The word kata means "form". The form can be composed for solo practise, like in karate, or for exercise in pairs.

According to legend, the kata in Karate were devised by a Japanese master, banished to a small island for his drunkenness. With no one to practice with, he instead put together sequences of moves performed solo. Karate students rowing to the island were then taught the kata in return for smuggled alcohol.

The kata practitioner executes a specified series of from 20 or so to as many as 70 moves, generally with stepping and turning, and attempting to maintain as nearly-perfect form as possible. The number of moves in a kata may be referred to in the name of the kata eg. Gojushiho, which means 54 steps. The number of moves may also have links with Buddhist spirituality - the number 108 is significant in Buddhism and kata whose numbers of moves are factors of 108 such as 54, 36 and 27 reflect this link.

The practioner is generally counselled to visualize the enemy attacks, and his or her responses, as actually occurring.

Kata may be performed unarmed or with traditional weapons such as sword, spear, staff, or nunchaku.

In teaching the open handed kata, most systems start with a series of five basic kata named Pinan in some systems and Heian in others.

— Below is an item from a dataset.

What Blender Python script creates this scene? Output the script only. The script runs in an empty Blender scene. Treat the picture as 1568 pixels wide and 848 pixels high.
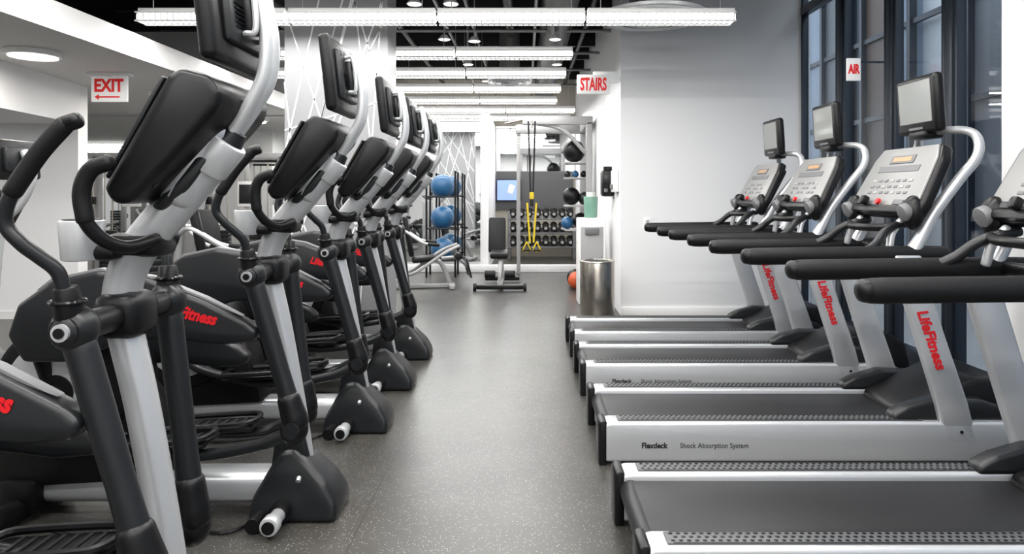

By working through this series (in order: Shodan, Nidan, Sandan, Yodan, Godan) the practitioner learns all the basic stances and techniques before moving on to more advanced kata.

Many martial arts use kata for public demonstrations and in competitions, awarding points for style, balance, timing, verisimilitude, etc.

Critics of kata argue that they produce stereotyped responses, making unexpected moves by opponents more dangerous.